| Recorded information |
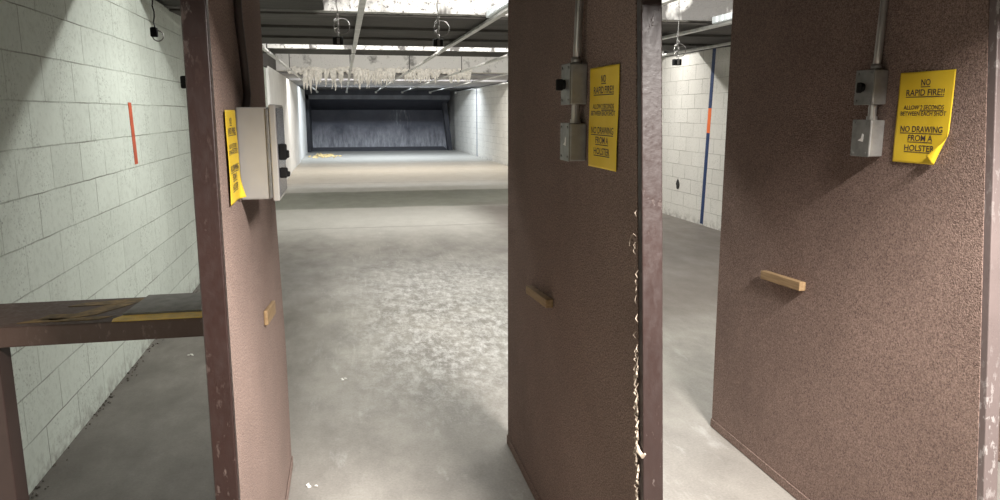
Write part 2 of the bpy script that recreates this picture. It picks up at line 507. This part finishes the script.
bm = N(); prism_yz(bm, [(30.6, 0), (32.0, 0), (32.0, .10)], -1.28, 4.18); obj('sand_lip', bm, M_TRAPL, tr)

# ------------------------------------------------------------------ white sheets leaning on the left wall, far half
for (ya, yb, lab) in ((14.9, 19.2, 'white wall sheet on the left wall, nearest of three'),
                      (19.7, 24.4, 'white wall sheet on the left wall, middle of three'),
                      (25.2, 29.6, 'white wall sheet on the left wall, farthest, beside the bullet trap')):
    bm = N()
    pts = [(XL(ya) + .002, ya), (XL(yb) + .002, yb), (XL(yb) + .09, yb), (XL(ya) + .05, ya)]
    prism_xy(bm, pts[::-1], 0.0, SOF + .01)
    for v in bm.verts:
        if v.co.z > 1: v.co.z += .03 * math.sin(v.co.y)
    o = obj('wall_sheet', bm, M_PANELW, origin=(XL(ya), (ya + yb) / 2, 0))
    tag(o, lab, 'wall panel', 'white sheets on the left wall')

# ------------------------------------------------------------------ paint stripes
def stripe(xf, sgn, y0, y1, z0, z1, mat, label, lean=0):
    bm = N()
    x0 = xf((y0 + y1) / 2)
    bx = sorted((x0 - sgn * .0005, x0 + sgn * .003))
    box(bm, bx[0], bx[1], y0, y1, z0, z1)
    for v in bm.verts: v.co.y += lean * (v.co.z - z0)
    o = obj('paint_stripe', bm, mat, origin=(x0, (y0 + y1) / 2, z0))
    return tag(o, label, 'painted stripe')
stripe(XL, 1, 5.215, 5.285, 1.215, 1.61, M_ORANGE, 'short orange painted stripe on the pale green left block wall', -.10)
stripe(XR, -1, 9.30, 9.385, 1.60, SOF, M_BLUE, 'upper length of the nearer blue stripe, above the orange, on the right wall', -.05)
stripe(XR, -1, 9.3165, 9.4015, 1.27, 1.60, M_ORANGE2, 'orange length between two blue lengths of the stripe on the right wall', -.05)
stripe(XR, -1, 9.379, 9.464, .02, 1.27, M_BLUE, 'lower length of the nearer blue stripe, below the orange, on the right wall', -.05)
stripe(XR, -1, 25.9, 26.02, .02, SOF, M_BLUE, 'thin full height blue stripe far down the right wall near the trap')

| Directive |
Return the listing above word for word, with the pictures removed.

| In response |
Write part 2 of the bpy script that recreates this picture. It picks up at line 507. This part finishes the script.
bm = N(); prism_yz(bm, [(30.6, 0), (32.0, 0), (32.0, .10)], -1.28, 4.18); obj('sand_lip', bm, M_TRAPL, tr)

# ------------------------------------------------------------------ white sheets leaning on the left wall, far half
for (ya, yb, lab) in ((14.9, 19.2, 'white wall sheet on the left wall, nearest of three'),
                      (19.7, 24.4, 'white wall sheet on the left wall, middle of three'),
                      (25.2, 29.6, 'white wall sheet on the left wall, farthest, beside the bullet trap')):
    bm = N()
    pts = [(XL(ya) + .002, ya), (XL(yb) + .002, yb), (XL(yb) + .09, yb), (XL(ya) + .05, ya)]
    prism_xy(bm, pts[::-1], 0.0, SOF + .01)
    for v in bm.verts:
        if v.co.z > 1: v.co.z += .03 * math.sin(v.co.y)
    o = obj('wall_sheet', bm, M_PANELW, origin=(XL(ya), (ya + yb) / 2, 0))
    tag(o, lab, 'wall panel', 'white sheets on the left wall')

# ------------------------------------------------------------------ paint stripes
def stripe(xf, sgn, y0, y1, z0, z1, mat, label, lean=0):
    bm = N()
    x0 = xf((y0 + y1) / 2)
    bx = sorted((x0 - sgn * .0005, x0 + sgn * .003))
    box(bm, bx[0], bx[1], y0, y1, z0, z1)
    for v in bm.verts: v.co.y += lean * (v.co.z - z0)
    o = obj('paint_stripe', bm, mat, origin=(x0, (y0 + y1) / 2, z0))
    return tag(o, label, 'painted stripe')
stripe(XL, 1, 5.215, 5.285, 1.215, 1.61, M_ORANGE, 'short orange painted stripe on the pale green left block wall', -.10)
stripe(XR, -1, 9.30, 9.385, 1.60, SOF, M_BLUE, 'upper length of the nearer blue stripe, above the orange, on the right wall', -.05)
stripe(XR, -1, 9.3165, 9.4015, 1.27, 1.60, M_ORANGE2, 'orange length between two blue lengths of the stripe on the right wall', -.05)
stripe(XR, -1, 9.379, 9.464, .02, 1.27, M_BLUE, 'lower length of the nearer blue stripe, below the orange, on the right wall', -.05)
stripe(XR, -1, 25.9, 26.02, .02, SOF, M_BLUE, 'thin full height blue stripe far down the right wall near the trap')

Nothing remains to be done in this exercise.